* BEGIN *

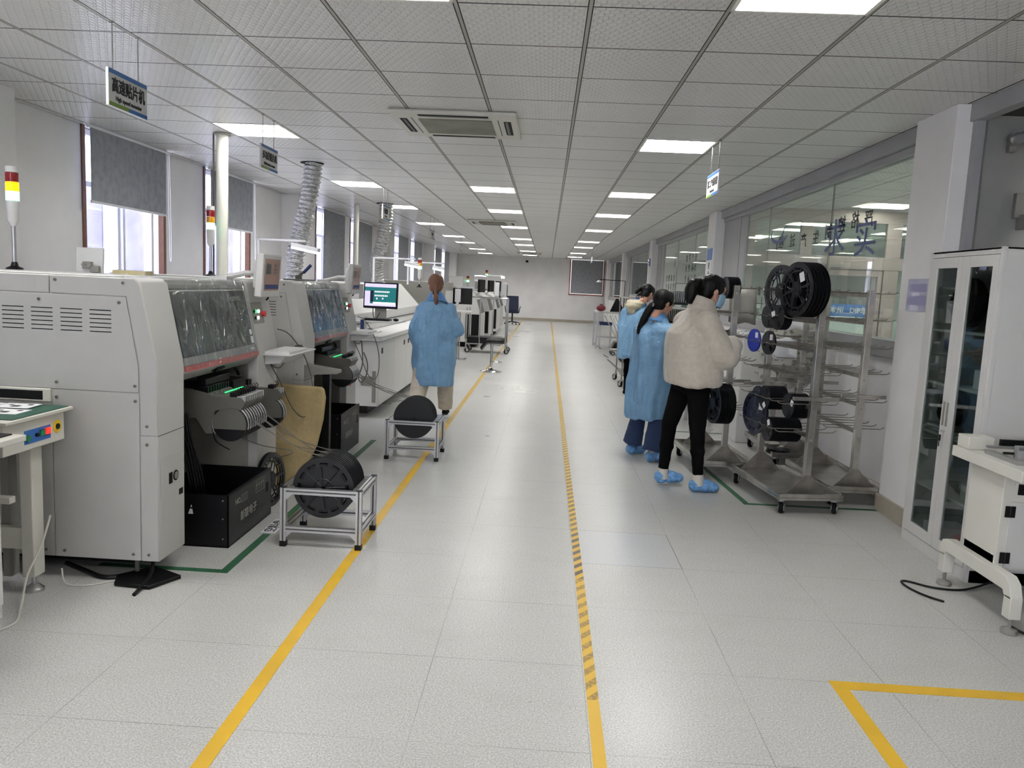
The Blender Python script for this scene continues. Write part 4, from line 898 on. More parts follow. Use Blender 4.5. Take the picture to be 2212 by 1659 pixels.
# cables lying under the first machine
b = MB(); b.tube([(-2.35, 3.75, .01), (-2.2, 3.66, .012), (-2.08, 3.60, .01), (-2.0, 3.62, .01)], .012, n=8, smooth=5); b.tube([(-1.86, 3.66, .10), (-1.845, 3.60, .03), (-1.83, 3.42, .008)], .009, n=8, smooth=4); tag(b.build('loose_cable', 'dark'), 'short black cable end poking out below the nearest machine', 'cable')
b = MB(); b.prism([(-1.98, 3.52), (-1.80, 3.50), (-1.72, 3.66), (-1.90, 3.76), (-2.02, 3.62)], 'z', .001, .02); tag(b.build('black_pad', 'dark', bevel=.004), 'crumpled black plastic sheet on the floor below the machine corner', 'sheet')
tag(MB().tube([(-2.25, 3.55, .06), (-2.2, 3.50, .01), (-2.1, 3.50, .005), (-2.0, 3.58, .005), (-1.95, 3.6, .005)], .004, n=6, smooth=5).build('loose_cable', 'cablew'), 'thin white cable curling on the floor left of the black sheet', 'cable')
# ================================================================== LEFT SIDE, REST
# near-left inspection conveyor with its control strip
r = empty('inspection_conveyor', (-2.6, 3.3, 0), 'cream conveyor table with a green mat and blue button strip at the left edge', 'conveyor')
MB().prism([(-3.3, .60), (-2.215, .695), (-2.215, .83), (-3.3, .83)], 'y', 3.12, 3.54).build('housing', 'cream', r, bevel=.003)
MB().box(-3.4, -2.185, 3.10, 3.565, .832, .846).build('table_top', 'cream', r, bevel=.002)
MB().box(-3.4, -2.20, 3.16, 3.555, .8462, .8495).build('green_mat', 'greenmat', r, smooth=0)
b = MB(); b.box(-2.2148, -2.2125, 3.255, 3.435, .722, .782); b.build('button_strip', 'bluepanel', r, smooth=0)
for n_, y, z, rr, m in (('green_button', 3.275, .748, .014, 'grnp'), ('selector_switch', 3.335, .752, .009, 'dark'), ('green_button', 3.372, .756, .0001, 'grnp')):
    if rr > .001: MB().cyl((-2.2125, y, z), (-2.205, y, z), rr, n=18).build(n_, m, r)
MB().box(-2.2125, -2.204, 3.358, 3.386, .742, .770).build('rocker_switch', 'grnp', r, bevel=.002); MB().box(-2.2125, -2.204, 3.398, 3.426, .744, .772).build('lit_red_switch', 'ledr', r, bevel=.002)
MB().cyl((-2.2148, 3.485, .765), (-2.212, 3.485, .765), .030, n=28).build('emergency_stop_ring', 'yelp', r); MB().cyl((-2.212, 3.485, .765), (-2.207, 3.485, .765), .013, n=20).build('emergency_stop', 'dark', r)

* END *

Output a faithful copy of the data, with each picture left out.

▸ **Output**:
The Blender Python script for this scene continues. Write part 4, from line 898 on. More parts follow. Use Blender 4.5. Take the picture to be 2212 by 1659 pixels.
# cables lying under the first machine
b = MB(); b.tube([(-2.35, 3.75, .01), (-2.2, 3.66, .012), (-2.08, 3.60, .01), (-2.0, 3.62, .01)], .012, n=8, smooth=5); b.tube([(-1.86, 3.66, .10), (-1.845, 3.60, .03), (-1.83, 3.42, .008)], .009, n=8, smooth=4); tag(b.build('loose_cable', 'dark'), 'short black cable end poking out below the nearest machine', 'cable')
b = MB(); b.prism([(-1.98, 3.52), (-1.80, 3.50), (-1.72, 3.66), (-1.90, 3.76), (-2.02, 3.62)], 'z', .001, .02); tag(b.build('black_pad', 'dark', bevel=.004), 'crumpled black plastic sheet on the floor below the machine corner', 'sheet')
tag(MB().tube([(-2.25, 3.55, .06), (-2.2, 3.50, .01), (-2.1, 3.50, .005), (-2.0, 3.58, .005), (-1.95, 3.6, .005)], .004, n=6, smooth=5).build('loose_cable', 'cablew'), 'thin white cable curling on the floor left of the black sheet', 'cable')
# ================================================================== LEFT SIDE, REST
# near-left inspection conveyor with its control strip
r = empty('inspection_conveyor', (-2.6, 3.3, 0), 'cream conveyor table with a green mat and blue button strip at the left edge', 'conveyor')
MB().prism([(-3.3, .60), (-2.215, .695), (-2.215, .83), (-3.3, .83)], 'y', 3.12, 3.54).build('housing', 'cream', r, bevel=.003)
MB().box(-3.4, -2.185, 3.10, 3.565, .832, .846).build('table_top', 'cream', r, bevel=.002)
MB().box(-3.4, -2.20, 3.16, 3.555, .8462, .8495).build('green_mat', 'greenmat', r, smooth=0)
b = MB(); b.box(-2.2148, -2.2125, 3.255, 3.435, .722, .782); b.build('button_strip', 'bluepanel', r, smooth=0)
for n_, y, z, rr, m in (('green_button', 3.275, .748, .014, 'grnp'), ('selector_switch', 3.335, .752, .009, 'dark'), ('green_button', 3.372, .756, .0001, 'grnp')):
    if rr > .001: MB().cyl((-2.2125, y, z), (-2.205, y, z), rr, n=18).build(n_, m, r)
MB().box(-2.2125, -2.204, 3.358, 3.386, .742, .770).build('rocker_switch', 'grnp', r, bevel=.002); MB().box(-2.2125, -2.204, 3.398, 3.426, .744, .772).build('lit_red_switch', 'ledr', r, bevel=.002)
MB().cyl((-2.2148, 3.485, .765), (-2.212, 3.485, .765), .030, n=28).build('emergency_stop_ring', 'yelp', r); MB().cyl((-2.212, 3.485, .765), (-2.207, 3.485, .765), .013, n=20).build('emergency_stop', 'dark', r)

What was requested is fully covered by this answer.